Donzallaz dürfte es verkraften, dass es noch eine Weile dauert, bis er seine Präsidentschaft in jeder Hinsicht aufgeräumt in Angriff nehmen kann. Schliesslich musste er sich in seiner Laufbahn bereits mit weit grösseren Unannehmlichkeiten befassen.
Aufgewachsen ist er mit zwei Geschwistern in Siviriez FR. Der Vater war zuerst Instruktor bei der Armee, später Leiter des kantonalen Zivilschutzes, die Mutter Hausfrau. Yves Donzallaz und sein Bruder waren die ersten Juristen in der Familie. Sein Studium schloss er an der Universität Freiburg ab. Er doktorierte dort später im Bereich Zivilprozessrecht.

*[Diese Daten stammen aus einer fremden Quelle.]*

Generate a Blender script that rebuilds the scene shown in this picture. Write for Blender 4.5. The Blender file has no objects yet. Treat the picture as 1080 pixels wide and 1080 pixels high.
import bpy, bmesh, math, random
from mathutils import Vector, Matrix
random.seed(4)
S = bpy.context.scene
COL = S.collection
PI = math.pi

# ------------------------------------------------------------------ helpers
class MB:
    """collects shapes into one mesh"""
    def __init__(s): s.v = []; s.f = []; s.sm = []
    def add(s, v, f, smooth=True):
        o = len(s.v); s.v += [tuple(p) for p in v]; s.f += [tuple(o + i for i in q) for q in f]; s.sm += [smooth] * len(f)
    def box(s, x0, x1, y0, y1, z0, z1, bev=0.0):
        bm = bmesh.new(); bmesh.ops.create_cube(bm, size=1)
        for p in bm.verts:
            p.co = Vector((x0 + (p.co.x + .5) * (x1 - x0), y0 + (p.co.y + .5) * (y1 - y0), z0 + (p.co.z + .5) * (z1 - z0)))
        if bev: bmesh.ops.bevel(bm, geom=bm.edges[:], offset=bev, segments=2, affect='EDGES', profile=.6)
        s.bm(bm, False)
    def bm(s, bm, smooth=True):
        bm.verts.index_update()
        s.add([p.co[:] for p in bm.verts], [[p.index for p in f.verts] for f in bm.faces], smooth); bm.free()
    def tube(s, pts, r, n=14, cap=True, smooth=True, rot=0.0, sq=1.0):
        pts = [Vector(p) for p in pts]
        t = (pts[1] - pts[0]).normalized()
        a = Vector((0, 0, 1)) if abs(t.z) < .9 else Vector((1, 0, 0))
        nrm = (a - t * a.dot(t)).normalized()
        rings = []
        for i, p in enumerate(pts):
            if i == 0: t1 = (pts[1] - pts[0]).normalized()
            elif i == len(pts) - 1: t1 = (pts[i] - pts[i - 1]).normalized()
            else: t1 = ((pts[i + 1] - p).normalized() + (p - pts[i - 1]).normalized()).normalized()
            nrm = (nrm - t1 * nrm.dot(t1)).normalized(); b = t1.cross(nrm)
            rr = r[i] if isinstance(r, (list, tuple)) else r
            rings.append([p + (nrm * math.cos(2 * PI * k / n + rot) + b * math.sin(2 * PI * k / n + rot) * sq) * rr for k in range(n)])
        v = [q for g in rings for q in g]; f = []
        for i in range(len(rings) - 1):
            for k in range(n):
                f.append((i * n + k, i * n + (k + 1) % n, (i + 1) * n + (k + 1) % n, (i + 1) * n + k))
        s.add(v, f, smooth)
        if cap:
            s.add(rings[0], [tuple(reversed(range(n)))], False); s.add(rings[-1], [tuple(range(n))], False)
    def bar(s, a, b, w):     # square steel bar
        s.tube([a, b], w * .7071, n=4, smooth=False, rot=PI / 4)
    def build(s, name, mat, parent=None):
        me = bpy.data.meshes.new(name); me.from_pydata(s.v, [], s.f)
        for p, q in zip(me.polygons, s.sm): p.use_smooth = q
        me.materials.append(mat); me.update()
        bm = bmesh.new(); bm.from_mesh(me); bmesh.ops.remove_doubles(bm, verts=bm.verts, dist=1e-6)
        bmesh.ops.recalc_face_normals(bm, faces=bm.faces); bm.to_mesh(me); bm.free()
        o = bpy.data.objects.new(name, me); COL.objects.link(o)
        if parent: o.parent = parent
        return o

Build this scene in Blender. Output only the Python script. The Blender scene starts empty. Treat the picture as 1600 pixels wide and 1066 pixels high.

Das wissenschaftliche Arbeiten interessierte ihn sehr. Dennoch sei eine akademische Karriere keine Option für ihn gewesen: «Ich konnte mir nicht vorstellen, Studenten in den ersten Semestern auszubilden. Ich sah meine Schwerpunkte in der Forschung und der Publikation.»
Das Anwaltspatent erlangte er im Wallis, dem Herkunftskanton seiner Frau. Donzallaz lebt dort seit Mitte der 80er-Jahre und wirkte in Sitten und Martigny als Anwalt und Notar. Im Jahr 2000 kandidierte er für die SVP als nebenamtlicher Bundesrichter. Über Erfahrungen an Gerichten verfügte er bis dahin mit Ausnahme einiger Praktika nicht. «Manchmal muss man Risiken eingehen», sagt er auf die Frage, ob der Griff nach diesem Amt für ihn nicht etwas ambitioniert gewesen sei.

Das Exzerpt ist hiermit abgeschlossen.